**Supplied material**

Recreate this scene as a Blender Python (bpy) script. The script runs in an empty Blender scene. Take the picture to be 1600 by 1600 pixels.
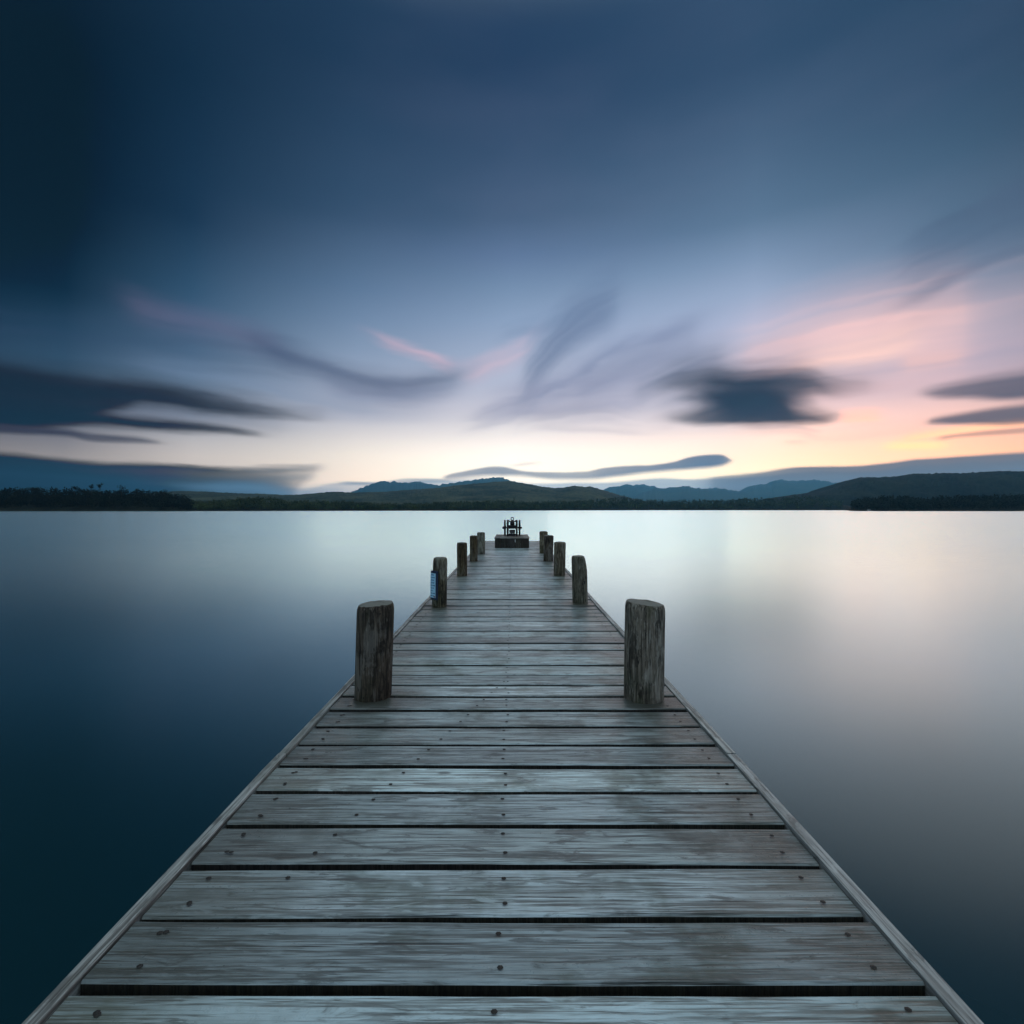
import bpy, bmesh, math, random
from mathutils import Vector, Matrix, noise as mnoise

# ------------------------------------------------------------------ basics
SC = bpy.context.scene
COL = SC.collection
R = math.radians
HOR, F, CX = 795.8, 770.0, 800.0          # horizon row, focal length, vanishing column of the 1600 px photograph
EYE = 1.2                                  # eye height above the deck
WATER = -0.72                              # lake level below the deck top

def s2l(c):
    c = c / 255.0
    return c / 12.92 if c <= 0.04045 else ((c + 0.055) / 1.055) ** 2.4
def rgb(r, g, b):
    return (s2l(r), s2l(g), s2l(b), 1.0)
def deck_z(y):                             # distance of a deck point seen at photo row y
    return EYE * F / (y - HOR)
def azel(px, py):
    return math.atan2(px - CX, F), math.atan2(HOR - py, math.hypot(F, px - CX))

# ------------------------------------------------------------------ object helpers
def link(o, parent=None):
    COL.objects.link(o)
    if parent:
        o.parent = parent
    return o
def thing(name, label, cat, loc=(0, 0, 0), group=None):
    o = bpy.data.objects.new(name, None)
    o.location = loc
    o.empty_display_size = 0.2
    link(o)
    return tag(o, label, cat, group)
def tag(o, label=None, cat=None, group=None, kind=None):
    if label: o['label'] = label
    if cat: o['category'] = cat
    if group: o['group'] = group
    if kind: o['kind'] = kind
    return o
def obj(name, bm, mat, parent=None, smooth=False):
    me = bpy.data.meshes.new(name)
    bm.to_mesh(me); bm.free()
    me.materials.append(mat)
    if smooth:
        for p in me.polygons: p.use_smooth = True
    return link(bpy.data.objects.new(name, me), parent)
def pydata(name, v, f, mat, parent=None, smooth=False):
    me = bpy.data.meshes.new(name)
    me.from_pydata(v, [], f)
    me.materials.append(mat)
    if smooth:
        for p in me.polygons: p.use_smooth = True
    me.update()
    return link(bpy.data.objects.new(name, me), parent)
def box(bm, x0, x1, y0, y1, z0, z1, bev=0.0, seg=1):
    vs = [bm.verts.new((x, y, z)) for x in (x0, x1) for y in (y0, y1) for z in (z0, z1)]
    fs = [bm.faces.new([vs[i] for i in q]) for q in
          ((0, 1, 3, 2), (4, 6, 7, 5), (0, 4, 5, 1), (2, 3, 7, 6), (0, 2, 6, 4), (1, 5, 7, 3))]
    if bev:
        es = list({e for f in fs for e in f.edges})
        bmesh.ops.bevel(bm, geom=es, offset=bev, segments=seg, affect='EDGES', profile=0.6)
    return vs
def ring_tube(bm, rings, cap=True):
    """skin a list of rings (lists of points) into a closed tube"""
    vr = [[bm.verts.new(p) for p in r] for r in rings]
    n = len(vr[0])
    for a, b in zip(vr, vr[1:]):
        for i in range(n):
            bm.faces.new((a[i], a[(i + 1) % n], b[(i + 1) % n], b[i]))
    if cap:
        bm.faces.new(list(reversed(vr[0]))); bm.faces.new(vr[-1])
    return vr
def lathe(bm, prof, axis='z', n=20, at=(0, 0, 0), rot=None):
    """profile [(distance along the axis, radius)]"""
    rings = []
    for t, r in prof:
        rr = []
        for i in range(n):
            a = 2 * math.pi * i / n
            c, s = r * math.cos(a), r * math.sin(a)
            p = Vector((c, s, t)) if axis == 'z' else (Vector((t, c, s)) if axis == 'x' else Vector((s, t, c)))
            if rot: p = rot @ p
            rr.append(p + Vector(at))
        rings.append(rr)
    ring_tube(bm, rings)
    bmesh.ops.recalc_face_normals(bm, faces=bm.faces[:])
def torus(bm, at, r, t, plane='xz', n=24, m=8):
    rows = []
    for i in range(n):
        a = 2 * math.pi * i / n
        row = []
        for j in range(m):
            b = 2 * math.pi * j / m
            q = r + t * math.cos(b)
            p = (q * math.cos(a), t * math.sin(b), q * math.sin(a)) if plane == 'xz' else \
                (t * math.sin(b), q * math.cos(a), q * math.sin(a))
            row.append(bm.verts.new(Vector(p) + Vector(at)))
        rows.append(row)
    for i in range(n):
        for j in range(m):
            bm.faces.new((rows[i][j], rows[(i + 1) % n][j], rows[(i + 1) % n][(j + 1) % m], rows[i][(j + 1) % m]))
    bmesh.ops.recalc_face_normals(bm, faces=bm.faces[:])

# ------------------------------------------------------------------ shader helpers
class N:
    """tiny expression builder over shader sockets"""
    nt = None
    def __init__(s, sock): s.s = sock
    @staticmethod
    def put(inp, v):
        if isinstance(v, N): N.nt.links.new(v.s, inp)
        else: inp.default_value = v
    @staticmethod
    def m(op, *a, clamp=False):
        n = N.nt.nodes.new('ShaderNodeMath'); n.operation = op; n.use_clamp = clamp
        for i, v in enumerate(a): N.put(n.inputs[i], v)
        return N(n.outputs[0])
    def __add__(s, o): return N.m('ADD', s, o)
    __radd__ = __add__
    def __sub__(s, o): return N.m('SUBTRACT', s, o)
    def __rsub__(s, o): return N.m('SUBTRACT', o, s)
    def __mul__(s, o): return N.m('MULTIPLY', s, o)
    __rmul__ = __mul__
    def __truediv__(s, o): return N.m('DIVIDE', s, o)
    def __rtruediv__(s, o): return N.m("DIVIDE", o, s)
    def __pow__(s, o): return N.m('POWER', s, o)
def new(t, **kw):
    n = N.nt.nodes.new(t)
    for k, v in kw.items(): setattr(n, k, v)
    return n
def remap(v, a, b, c=0.0, d=1.0, smooth=True):
    n = new('ShaderNodeMapRange', interpolation_type='SMOOTHSTEP' if smooth else 'LINEAR')
    n.clamp = False
    for i, q in enumerate((v, a, b, c, d)): N.put(n.inputs[i], q)
    return N(n.outputs[0])
def mixc(f, a, b, mode='MIX'):
    n = new('ShaderNodeMix', data_type='RGBA', blend_type=mode)
    N.put(n.inputs[0], f); N.put(n.inputs[6], a); N.put(n.inputs[7], b)
    return N(n.outputs[2])
def tex(v, scale, detail=3.0, rough=0.55, vec=(1, 1, 1), lac=2.0, off=(0, 0, 0), dist=0.0, kind='ShaderNodeTexNoise'):
    mp = new('ShaderNodeMapping'); N.put(mp.inputs['Vector'], v)
    mp.inputs['Scale'].default_value = vec; mp.inputs['Location'].default_value = off
    n = new(kind)
    N.nt.links.new(mp.outputs[0], n.inputs['Vector'])
    n.inputs['Scale'].default_value = scale
    if kind == 'ShaderNodeTexNoise':
        n.inputs['Detail'].default_value = detail; n.inputs['Roughness'].default_value = rough
        n.inputs['Lacunarity'].default_value = lac; n.inputs['Distortion'].default_value = dist
    return n
def ramp(v, stops, interp='LINEAR'):
    n = new('ShaderNodeValToRGB'); cr = n.color_ramp; cr.interpolation = interp
    while len(cr.elements) < len(stops): cr.elements.new(0.5)
    for e, (p, c) in zip(cr.elements, stops):
        e.position = p; e.color = c if len(c) == 4 else (*c, 1)
    N.put(n.inputs[0], v)
    return N(n.outputs[0])
def material(name):
    m = bpy.data.materials.new(name); m.use_nodes = True
    N.nt = m.node_tree
    return m, N.nt.nodes['Principled BSDF']
def bump(b, h, strength, dist=0.01):
    n = new('ShaderNodeBump'); n.inputs['Strength'].default_value = strength; n.inputs['Distance'].default_value = dist
    N.put(n.inputs['Height'], h); N.nt.links.new(n.outputs[0], b.inputs['Normal'])

# ------------------------------------------------------------------ render settings
SC.view_settings.view_transform = 'Standard'; SC.view_settings.look = 'None'
SC.view_settings.exposure = 0.0; SC.view_settings.gamma = 1.0; SC.view_settings.use_curve_mapping = False
SC.cycles.use_denoising = True
SC.cycles.max_bounces = 6; SC.cycles.volume_bounces = 0; SC.cycles.transparent_max_bounces = 8

cam = bpy.data.cameras.new('camera'); cam.sensor_width = 36.0; cam.lens = 36.0 * F / 1600.0
cam.clip_start = 0.05; cam.clip_end = 40000; cam.shift_y = (HOR - 800.0) / 1600.0
camo = link(bpy.data.objects.new('camera', cam))
camo.location = (0, 0, EYE); camo.rotation_euler = (R(90), 0, 0)
SC.camera = camo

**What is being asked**
Report every line in the data above in which the word "scene" appears.

**Result**
Recreate this scene as a Blender Python (bpy) script. The script runs in an empty Blender scene. Take the picture to be 1600 by 1600 pixels.
SC = bpy.context.scene